- [PROBLEM DESCRIPTION]: Retype only what runs from the beginning of the data through the line with "return Vector((0, 0, CH)) + d * t"; please omit the pictures and keep every line exact.

- [SUPPLIED INFORMATION]:
☆ ☆ ☆ ☆ ☆
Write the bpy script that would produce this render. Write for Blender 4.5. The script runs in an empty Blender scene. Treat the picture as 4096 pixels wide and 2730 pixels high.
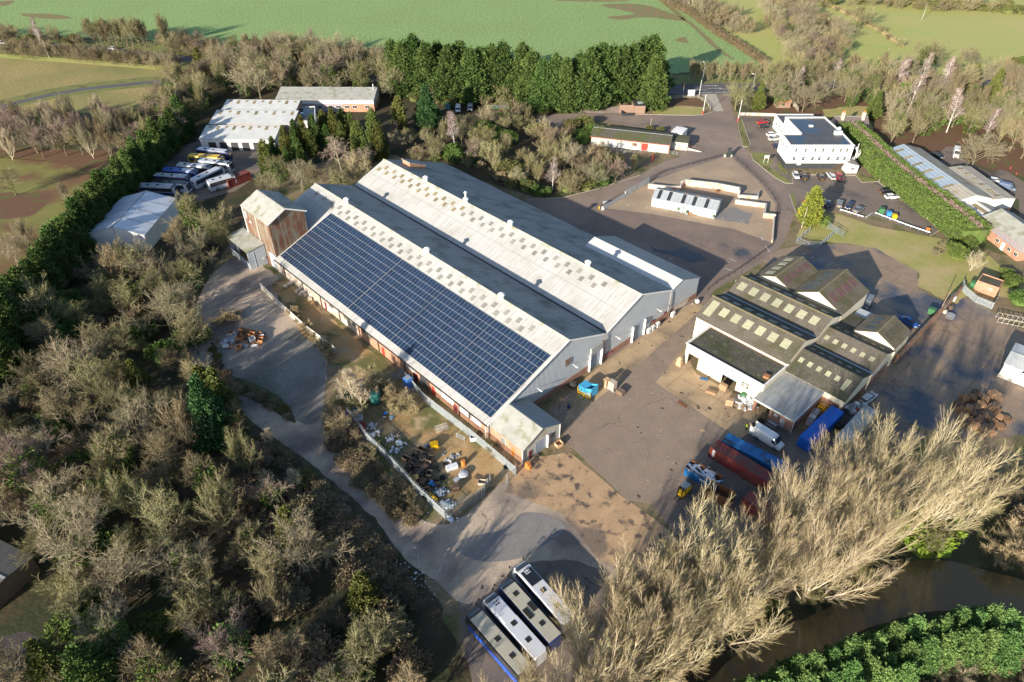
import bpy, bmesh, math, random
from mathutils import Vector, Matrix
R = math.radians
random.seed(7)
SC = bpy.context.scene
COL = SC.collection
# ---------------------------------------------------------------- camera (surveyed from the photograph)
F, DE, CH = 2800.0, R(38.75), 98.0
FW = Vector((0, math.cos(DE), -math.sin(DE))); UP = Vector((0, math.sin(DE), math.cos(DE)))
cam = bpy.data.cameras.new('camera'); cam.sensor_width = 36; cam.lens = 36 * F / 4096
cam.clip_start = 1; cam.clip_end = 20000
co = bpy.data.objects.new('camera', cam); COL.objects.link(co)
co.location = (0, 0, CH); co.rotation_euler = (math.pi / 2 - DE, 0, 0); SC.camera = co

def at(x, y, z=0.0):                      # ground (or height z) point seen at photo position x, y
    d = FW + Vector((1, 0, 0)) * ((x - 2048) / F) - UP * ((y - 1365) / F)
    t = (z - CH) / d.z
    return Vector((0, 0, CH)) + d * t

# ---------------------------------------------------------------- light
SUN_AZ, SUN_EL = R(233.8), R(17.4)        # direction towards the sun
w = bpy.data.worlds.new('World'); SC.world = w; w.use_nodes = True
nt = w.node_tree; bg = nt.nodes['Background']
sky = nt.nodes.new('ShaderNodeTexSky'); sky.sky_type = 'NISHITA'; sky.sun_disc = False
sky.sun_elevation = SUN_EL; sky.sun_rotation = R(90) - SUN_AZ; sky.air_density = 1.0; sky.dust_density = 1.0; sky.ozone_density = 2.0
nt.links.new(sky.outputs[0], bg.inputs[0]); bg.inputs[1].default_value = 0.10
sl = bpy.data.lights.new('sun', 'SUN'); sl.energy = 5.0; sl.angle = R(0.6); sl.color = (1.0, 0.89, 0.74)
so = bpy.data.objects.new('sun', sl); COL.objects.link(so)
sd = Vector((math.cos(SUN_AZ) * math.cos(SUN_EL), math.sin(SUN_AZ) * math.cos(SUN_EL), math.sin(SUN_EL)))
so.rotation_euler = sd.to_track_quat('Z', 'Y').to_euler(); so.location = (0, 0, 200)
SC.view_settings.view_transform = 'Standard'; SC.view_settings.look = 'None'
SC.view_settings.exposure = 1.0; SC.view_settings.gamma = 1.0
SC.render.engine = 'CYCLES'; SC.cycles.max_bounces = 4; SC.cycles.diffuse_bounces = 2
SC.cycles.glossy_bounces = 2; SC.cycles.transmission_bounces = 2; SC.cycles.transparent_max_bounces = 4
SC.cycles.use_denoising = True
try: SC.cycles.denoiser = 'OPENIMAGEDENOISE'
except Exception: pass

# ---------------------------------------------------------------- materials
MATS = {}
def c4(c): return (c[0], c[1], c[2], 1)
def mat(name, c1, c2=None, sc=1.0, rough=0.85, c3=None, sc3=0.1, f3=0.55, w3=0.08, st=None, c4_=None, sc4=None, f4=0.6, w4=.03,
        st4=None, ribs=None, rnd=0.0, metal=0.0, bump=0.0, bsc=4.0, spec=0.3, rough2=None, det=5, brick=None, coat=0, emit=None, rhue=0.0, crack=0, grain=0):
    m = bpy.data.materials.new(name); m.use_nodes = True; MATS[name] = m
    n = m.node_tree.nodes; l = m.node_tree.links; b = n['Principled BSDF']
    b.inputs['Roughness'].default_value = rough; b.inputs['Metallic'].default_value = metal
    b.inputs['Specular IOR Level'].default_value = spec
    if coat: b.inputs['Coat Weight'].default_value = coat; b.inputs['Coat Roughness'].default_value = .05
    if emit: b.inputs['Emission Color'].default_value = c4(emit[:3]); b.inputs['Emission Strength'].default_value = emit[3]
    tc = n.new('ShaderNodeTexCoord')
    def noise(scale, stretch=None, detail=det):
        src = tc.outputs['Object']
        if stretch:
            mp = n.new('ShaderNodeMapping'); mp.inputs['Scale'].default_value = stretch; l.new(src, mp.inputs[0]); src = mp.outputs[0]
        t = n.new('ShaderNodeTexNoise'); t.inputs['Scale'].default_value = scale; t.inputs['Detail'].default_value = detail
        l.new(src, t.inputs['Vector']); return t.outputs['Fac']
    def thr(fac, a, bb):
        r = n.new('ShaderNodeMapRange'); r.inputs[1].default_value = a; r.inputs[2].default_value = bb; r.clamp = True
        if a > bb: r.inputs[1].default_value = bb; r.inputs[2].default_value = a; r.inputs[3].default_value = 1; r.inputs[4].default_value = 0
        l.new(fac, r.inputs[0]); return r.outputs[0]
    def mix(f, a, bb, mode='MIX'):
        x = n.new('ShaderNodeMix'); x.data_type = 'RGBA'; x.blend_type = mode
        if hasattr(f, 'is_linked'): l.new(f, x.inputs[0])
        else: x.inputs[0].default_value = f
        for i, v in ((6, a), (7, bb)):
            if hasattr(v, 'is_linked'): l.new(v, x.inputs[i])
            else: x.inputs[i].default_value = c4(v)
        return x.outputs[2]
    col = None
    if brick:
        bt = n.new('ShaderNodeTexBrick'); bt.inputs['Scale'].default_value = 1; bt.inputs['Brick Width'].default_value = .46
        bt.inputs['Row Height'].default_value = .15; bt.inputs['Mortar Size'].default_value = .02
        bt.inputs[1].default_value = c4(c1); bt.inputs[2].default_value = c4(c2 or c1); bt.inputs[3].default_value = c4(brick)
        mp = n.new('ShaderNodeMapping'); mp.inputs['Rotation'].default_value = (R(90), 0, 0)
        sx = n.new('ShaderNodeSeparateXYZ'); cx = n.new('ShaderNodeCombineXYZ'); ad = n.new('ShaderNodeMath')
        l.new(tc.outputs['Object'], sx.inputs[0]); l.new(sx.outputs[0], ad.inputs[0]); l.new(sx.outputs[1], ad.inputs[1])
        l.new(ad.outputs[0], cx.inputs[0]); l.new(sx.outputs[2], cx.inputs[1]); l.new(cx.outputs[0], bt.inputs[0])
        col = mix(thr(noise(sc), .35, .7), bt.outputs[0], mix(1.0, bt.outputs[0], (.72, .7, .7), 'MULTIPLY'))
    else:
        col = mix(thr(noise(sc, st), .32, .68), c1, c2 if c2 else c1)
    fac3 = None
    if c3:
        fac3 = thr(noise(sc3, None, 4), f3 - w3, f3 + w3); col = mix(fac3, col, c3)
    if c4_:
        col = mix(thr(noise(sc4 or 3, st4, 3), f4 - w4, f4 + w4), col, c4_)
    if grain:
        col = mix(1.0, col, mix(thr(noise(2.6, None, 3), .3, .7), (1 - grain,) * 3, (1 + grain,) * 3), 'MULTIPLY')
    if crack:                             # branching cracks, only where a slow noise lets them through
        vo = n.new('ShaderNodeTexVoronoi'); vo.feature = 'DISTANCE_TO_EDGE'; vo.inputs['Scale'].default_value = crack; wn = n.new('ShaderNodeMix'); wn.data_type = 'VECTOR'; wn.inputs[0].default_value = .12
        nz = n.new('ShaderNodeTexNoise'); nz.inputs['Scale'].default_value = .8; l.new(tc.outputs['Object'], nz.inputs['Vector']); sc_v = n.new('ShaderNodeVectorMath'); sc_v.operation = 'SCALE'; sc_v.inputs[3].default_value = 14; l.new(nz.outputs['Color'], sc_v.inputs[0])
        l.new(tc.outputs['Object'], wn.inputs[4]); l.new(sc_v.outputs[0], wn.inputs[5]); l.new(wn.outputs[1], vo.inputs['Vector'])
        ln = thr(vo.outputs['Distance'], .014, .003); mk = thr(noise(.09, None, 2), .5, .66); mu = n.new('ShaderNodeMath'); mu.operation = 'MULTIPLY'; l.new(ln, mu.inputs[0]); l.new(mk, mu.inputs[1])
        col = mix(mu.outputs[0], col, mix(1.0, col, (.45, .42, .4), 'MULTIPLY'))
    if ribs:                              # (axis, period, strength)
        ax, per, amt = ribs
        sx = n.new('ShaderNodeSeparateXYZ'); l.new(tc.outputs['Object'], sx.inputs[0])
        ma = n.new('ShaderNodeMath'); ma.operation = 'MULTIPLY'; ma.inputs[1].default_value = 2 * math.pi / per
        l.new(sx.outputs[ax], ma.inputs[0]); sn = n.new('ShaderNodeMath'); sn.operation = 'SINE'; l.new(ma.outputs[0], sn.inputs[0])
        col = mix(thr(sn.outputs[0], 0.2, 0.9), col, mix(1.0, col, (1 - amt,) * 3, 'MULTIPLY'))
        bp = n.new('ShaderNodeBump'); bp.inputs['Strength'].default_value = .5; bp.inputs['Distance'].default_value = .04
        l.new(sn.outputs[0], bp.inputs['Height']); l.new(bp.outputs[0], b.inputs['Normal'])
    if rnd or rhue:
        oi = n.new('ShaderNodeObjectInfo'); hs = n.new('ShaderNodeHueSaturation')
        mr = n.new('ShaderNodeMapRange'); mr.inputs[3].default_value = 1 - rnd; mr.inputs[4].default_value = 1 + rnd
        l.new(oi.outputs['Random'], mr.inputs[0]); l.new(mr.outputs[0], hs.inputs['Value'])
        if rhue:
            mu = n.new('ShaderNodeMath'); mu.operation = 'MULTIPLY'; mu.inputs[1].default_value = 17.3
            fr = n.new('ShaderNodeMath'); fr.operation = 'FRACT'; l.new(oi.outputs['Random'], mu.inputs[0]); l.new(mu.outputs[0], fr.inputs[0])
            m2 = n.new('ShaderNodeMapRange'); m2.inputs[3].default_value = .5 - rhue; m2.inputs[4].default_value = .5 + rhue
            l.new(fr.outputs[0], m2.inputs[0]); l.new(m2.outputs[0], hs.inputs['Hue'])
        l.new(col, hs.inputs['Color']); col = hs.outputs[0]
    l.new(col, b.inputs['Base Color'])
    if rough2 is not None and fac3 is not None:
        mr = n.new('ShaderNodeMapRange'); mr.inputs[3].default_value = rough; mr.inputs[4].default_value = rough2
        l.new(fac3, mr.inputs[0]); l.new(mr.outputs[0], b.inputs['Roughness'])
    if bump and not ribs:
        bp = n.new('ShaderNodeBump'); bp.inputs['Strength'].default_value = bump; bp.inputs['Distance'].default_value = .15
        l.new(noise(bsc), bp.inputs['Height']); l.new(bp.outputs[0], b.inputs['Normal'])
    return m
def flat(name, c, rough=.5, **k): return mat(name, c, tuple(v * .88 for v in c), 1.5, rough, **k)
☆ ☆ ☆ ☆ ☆
- [RESPONSE BELOW]:
Write the bpy script that would produce this render. Write for Blender 4.5. The script runs in an empty Blender scene. Treat the picture as 4096 pixels wide and 2730 pixels high.
import bpy, bmesh, math, random
from mathutils import Vector, Matrix
R = math.radians
random.seed(7)
SC = bpy.context.scene
COL = SC.collection
# ---------------------------------------------------------------- camera (surveyed from the photograph)
F, DE, CH = 2800.0, R(38.75), 98.0
FW = Vector((0, math.cos(DE), -math.sin(DE))); UP = Vector((0, math.sin(DE), math.cos(DE)))
cam = bpy.data.cameras.new('camera'); cam.sensor_width = 36; cam.lens = 36 * F / 4096
cam.clip_start = 1; cam.clip_end = 20000
co = bpy.data.objects.new('camera', cam); COL.objects.link(co)
co.location = (0, 0, CH); co.rotation_euler = (math.pi / 2 - DE, 0, 0); SC.camera = co

def at(x, y, z=0.0):                      # ground (or height z) point seen at photo position x, y
    d = FW + Vector((1, 0, 0)) * ((x - 2048) / F) - UP * ((y - 1365) / F)
    t = (z - CH) / d.z
    return Vector((0, 0, CH)) + d * t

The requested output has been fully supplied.